The east African nation had exclusively turned to borrowing from the domestic market through Treasury bills and bonds as it stopped expensive overdraft in October last year. Overdraft at the apex bank initially accounted for 3 percent of the domestic debt, but had remained zero percent until three weeks ago, Central Bank of Kenya showed Monday. 

The government started borrowing using the tool on Aug. 11 by taking up 118 million U.S. dollars and nearly doubled the amount the following week to 215 million dollars. 

Last week, the East African nation's government borrowed 200 million dollars using the facility as it sustained uptake. From 0 percent, Central Bank overdraft now accounts for 1 percent of the East African nation's 21 billion dollars domestic debt. 

The overdraft is usually equated to printing of more cash, which when the borrowing increases results to inflationary pressure. Analysts noted that the government had kept it at the zero level to curb inflationary pressure, which had been on the rise, and get cheaper cash from other instruments including Treasury bill. 

The overdraft interest rate is calculated at the prevailing central bank rate that currently stands at 10 percent, which is different from yields on Treasury bills and bonds that are determined by market forces. 

The law allows the government to withdraw from its central bank account an amount equal to 5 percent of the last audited annual revenues. As the government renews uptake of central bank overdraft, it has also sustained the uptake of Treasury bills and bonds, with the two accounting for more than 99 percent of the total domestic debt. 

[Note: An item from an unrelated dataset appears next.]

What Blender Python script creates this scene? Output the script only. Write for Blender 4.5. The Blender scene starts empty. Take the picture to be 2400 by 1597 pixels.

Last week, Treasury bills were oversubscribed, with the overall subscription rate coming in at 153.5 percent, compared to 136 percent recorded the previous week due to increased liquidity in the money market. The overall acceptance rate stood at 93.4 percent compared to 91.1 percent the previous week, with the government accepting worth a total of 340 million dollars of the 360 million dollars received, against the 240 million dollars on offer in this auction.